Inevitably, there’s always been a good deal of contrivance and artifice around creative businesses. Affectation and the ersatz have walked hand-in-hand with salesmanship and persuasion. We’ve sold aspiration and dreams to our colleagues and clients, as well as to our consumers. But we should be mindful that artifice can corrode our relationships and undermine our company culture. Because living a lie is contagious.

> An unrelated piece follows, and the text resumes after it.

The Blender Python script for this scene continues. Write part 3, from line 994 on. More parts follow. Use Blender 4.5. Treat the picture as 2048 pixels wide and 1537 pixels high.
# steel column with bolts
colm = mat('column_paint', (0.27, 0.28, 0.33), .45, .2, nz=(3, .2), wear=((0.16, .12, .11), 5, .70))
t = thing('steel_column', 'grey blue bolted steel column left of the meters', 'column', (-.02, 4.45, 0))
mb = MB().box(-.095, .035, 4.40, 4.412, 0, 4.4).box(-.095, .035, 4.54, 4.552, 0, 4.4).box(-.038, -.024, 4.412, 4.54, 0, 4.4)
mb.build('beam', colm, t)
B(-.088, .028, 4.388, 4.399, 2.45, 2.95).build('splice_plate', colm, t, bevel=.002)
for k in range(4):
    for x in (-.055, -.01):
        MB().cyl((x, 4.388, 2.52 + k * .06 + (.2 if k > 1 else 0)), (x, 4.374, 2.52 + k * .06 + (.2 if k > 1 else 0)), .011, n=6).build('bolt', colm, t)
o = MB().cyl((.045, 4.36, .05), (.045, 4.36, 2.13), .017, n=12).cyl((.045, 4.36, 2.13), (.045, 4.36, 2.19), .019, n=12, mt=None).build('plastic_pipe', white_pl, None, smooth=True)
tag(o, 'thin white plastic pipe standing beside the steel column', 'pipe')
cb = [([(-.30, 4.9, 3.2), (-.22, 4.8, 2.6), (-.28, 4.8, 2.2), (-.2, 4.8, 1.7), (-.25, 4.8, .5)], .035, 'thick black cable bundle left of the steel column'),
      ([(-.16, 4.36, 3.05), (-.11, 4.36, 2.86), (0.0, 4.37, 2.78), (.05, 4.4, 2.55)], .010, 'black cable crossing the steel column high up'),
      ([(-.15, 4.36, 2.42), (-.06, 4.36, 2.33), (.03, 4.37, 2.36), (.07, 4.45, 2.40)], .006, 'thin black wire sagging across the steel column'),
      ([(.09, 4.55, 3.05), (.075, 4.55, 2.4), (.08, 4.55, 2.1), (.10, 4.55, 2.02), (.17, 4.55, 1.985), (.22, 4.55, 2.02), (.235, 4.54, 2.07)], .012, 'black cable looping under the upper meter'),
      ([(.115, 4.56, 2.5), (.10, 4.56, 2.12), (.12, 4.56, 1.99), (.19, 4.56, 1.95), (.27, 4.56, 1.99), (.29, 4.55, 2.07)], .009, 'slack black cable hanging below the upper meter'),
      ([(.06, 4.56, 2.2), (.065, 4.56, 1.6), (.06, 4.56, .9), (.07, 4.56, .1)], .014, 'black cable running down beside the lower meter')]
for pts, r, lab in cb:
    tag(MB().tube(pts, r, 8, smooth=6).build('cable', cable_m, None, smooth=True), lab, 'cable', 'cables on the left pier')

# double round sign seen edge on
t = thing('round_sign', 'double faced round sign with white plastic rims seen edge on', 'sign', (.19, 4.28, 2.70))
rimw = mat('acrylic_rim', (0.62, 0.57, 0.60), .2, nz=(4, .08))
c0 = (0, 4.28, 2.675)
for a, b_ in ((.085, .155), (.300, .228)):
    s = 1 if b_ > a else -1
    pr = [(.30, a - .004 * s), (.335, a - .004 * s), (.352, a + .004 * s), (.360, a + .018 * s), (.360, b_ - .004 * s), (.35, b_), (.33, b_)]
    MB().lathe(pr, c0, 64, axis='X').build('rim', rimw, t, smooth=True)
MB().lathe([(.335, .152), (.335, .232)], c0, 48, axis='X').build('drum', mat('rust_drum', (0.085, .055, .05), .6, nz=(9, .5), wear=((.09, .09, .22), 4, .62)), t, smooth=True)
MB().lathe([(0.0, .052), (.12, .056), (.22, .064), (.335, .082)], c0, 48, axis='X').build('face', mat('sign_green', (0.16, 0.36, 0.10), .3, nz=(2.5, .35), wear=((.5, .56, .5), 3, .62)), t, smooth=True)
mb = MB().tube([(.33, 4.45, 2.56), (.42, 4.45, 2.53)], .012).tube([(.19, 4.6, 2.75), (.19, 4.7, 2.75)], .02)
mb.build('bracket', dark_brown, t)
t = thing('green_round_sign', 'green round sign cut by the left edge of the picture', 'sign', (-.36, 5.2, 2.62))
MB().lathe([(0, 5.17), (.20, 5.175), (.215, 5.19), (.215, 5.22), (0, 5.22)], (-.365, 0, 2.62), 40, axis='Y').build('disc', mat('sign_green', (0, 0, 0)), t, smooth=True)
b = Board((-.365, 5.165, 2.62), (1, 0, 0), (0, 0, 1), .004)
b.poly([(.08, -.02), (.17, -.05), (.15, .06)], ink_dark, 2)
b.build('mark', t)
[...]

‘And hearts that we broke long ago
Have long been breaking others.’

WH Auden, Song of the Master and Boatswain

Sadly over the course of my career I observed our industry turn some good people bad, some nice people nasty. Weaker personalities seemed particularly susceptible. And there were a good number of clients who, having been seduced by a pitch process to ‘go to bed with Gilda,’ weren’t too happy with the partner they woke up with in the morning. Of course, authenticity has become an imperative for modern brands. Consumers are looking for transparency, unfiltered truth, the real deal. Similarly authenticity should characterize our relationships with colleagues and clients; it should be a defining trait of our leaders. Progressive businesses must set aside the plastic smiles of yesteryear; the wooden handshakes and steely looks that for so long dominated our offices and conference rooms.

This is particularly necessary in creative commerce, where difference is the chief justification of premium; where competitive advantage is primarily determined by human capital; where diversity of output can only be achieved by diversity of input. Because similarity begets similarity; difference begets difference.

At the very end of Gilda, after no end of drama, the warring couple is reunited. They determine to set aside the bickering and role-playing, the artifice and self-destruction. Gilda looks mournfully towards her partner and says: ‘Johnny, let’s go. Let’s go home.’